A report released this month by Data for Progress and Fossil Free Research showed the extent of this influence, tracking donations at over two dozen schools. Between 2003 and 2022, top fossil fuel companies donated at least $20 million to Harvard University alone. “Many of the nation’s most prominent universities, including Harvard, MIT, and George Washington, are awash with fossil fuel funding, and scientists are ringing the alarm about the effects this money has on climate research.” Research from Columbia University has found that when research centers take money from fossil fuel companies, they produce results that are disproportionately favorable toward the industry. Chevron, BP, and Shell sponsor the Harvard Project on Climate Agreements and the Harvard Environmental Economics Program. Shell also sponsors discussions and programming regarding natural gas at Harvard and Exxon and Chevron sponsor the school’s Corporate Responsibility Initiative.

Just as campaign donations have turned elected officials against environmental initiatives, fossil fuel funders are making a strong attempt to skew the results, timing, and presentation of scientific research. Duke University, a school supposedly dedicated to “creating sustainable and equitable solutions” with its 2022 Climate Commitment, received at least $5 million from fossil fuel companies during that same period. In recent years, Duke’s Energy Week has been sponsored by Chevron, ExxonMobil, and Duke Energy, and their lab focused on algae biofuel research receives funding from Shell. The latter is a common greenwashing tactic, in which fossil fuel companies invest a small percentage (up to 9 percent) of annual capital expenditures into alternatives, while continuing to explore new oil and gas reserves.

Most Americans see the problem here, but will universities listen? If there is one thing that major institutions care about, it is their reputation. According to polling by Data For Progress, Harvard’s favorability dropped a whopping 14 points when respondents learned that the school accepts fossil fuel money for climate research. Similarly, the majority of voters believe that “universities studying the impacts of climate change and sustainability should refuse donations from fossil fuel companies.”

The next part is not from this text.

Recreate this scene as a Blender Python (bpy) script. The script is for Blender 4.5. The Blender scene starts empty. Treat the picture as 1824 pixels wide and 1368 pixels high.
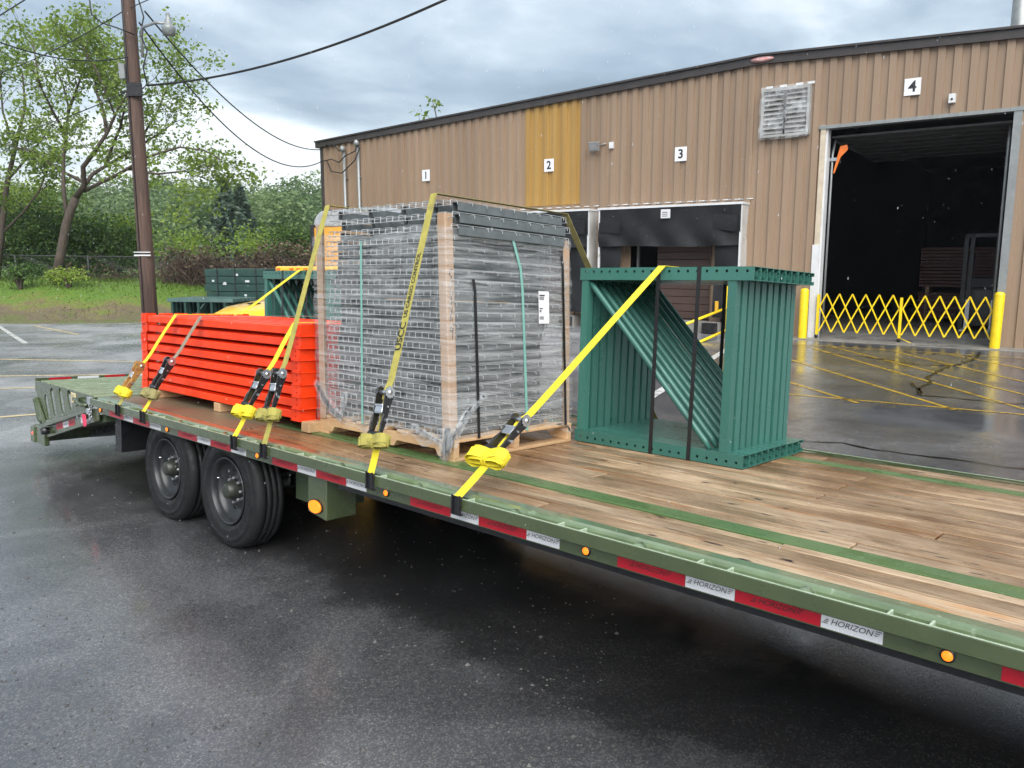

Some schools have already taken positive steps. Oxford University’s Smith School of Enterprise and the Environment currently rejects fossil-fuel research funding as inconsistent with its sustainability commitments. Princeton, meanwhile, voted last year to dissociate completely—including research funding—from 90 companies especially complicit in the climate crisis.

By the time the IPCC releases its next report with equal depth and expertise as this year’s synthesis report, the window of opportunity to prevent irreversible climate change will have passed. Refusing fossil fuel funding is a responsible practice to ensure unbiased academic work as well as a powerful statement against a destructive industry. Society must relinquish the control that fossil fuel money has over it; removing its influence from higher education and scientific progress brings us one step closer.